Но и это еще полбеды, если бы к этим «хо», «мо», «во» не прибавлялись еще более непонятные слова, известные в истории русской музыки как «аненайки» и «хабувы». Смысл этих длинных бессвязных вставок в песнопениях никто не мог объяснить уже в XVII столетии. Ясно было одно, что достались они в наследство от Византии и постепенно обрели какое-то абсолютно невразумительное содержание. Вот как пелась строка демественного роспева XVII века «в память вечную будет праведник»: «во памя ахабува ахате, хе хе бувее вечную охо бу бува, ебудете праведе енихи ко хо бу бу ва». Получалась не просто бессмыслица, а чудовищный текст, с какими-то «ахами», «ехами» и даже насмешливыми, ехидными «хе-хе». И это-то в серьезных по содержанию песнопениях!

То были «хабувы». «Аненайки» же звучали и вовсе беспардонно. Пожелание «Многолетия», к примеру, пелось так: «много ле-ле-та — инаниениноейнетеинеинеенаиненаинаааааини...» — строчку эту мы обрываем, хотя можно ее долго продолжать.

Возмущению, которое вызывали «аненайки» и «хабувы» у многих современников, не было предела.
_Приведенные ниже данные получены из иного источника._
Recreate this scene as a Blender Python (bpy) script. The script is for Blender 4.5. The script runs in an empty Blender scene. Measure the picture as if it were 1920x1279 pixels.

Иван Трофимович Коренев, автор знаменитого предисловия к «Грамматике мусикийской» Николая Дилецкого, изданной в 1677 году, был настроен наиболее воинственно: «Нам подобает не смеяться, а плакать, — писал он, — ибо они, омрачившись и простотой и тьмой невежества... слова превратили в беспорядочные слова, а великую силу — в беспомощные ворожбы и бессловесные блеяния козлов... Нет на земле такого человека и не будет, который так бы говорил... О тьма невежества! О бессмыслие мрака!.. Никак иначе не следует петь, как только умом и сердцем и вещать разумными устами».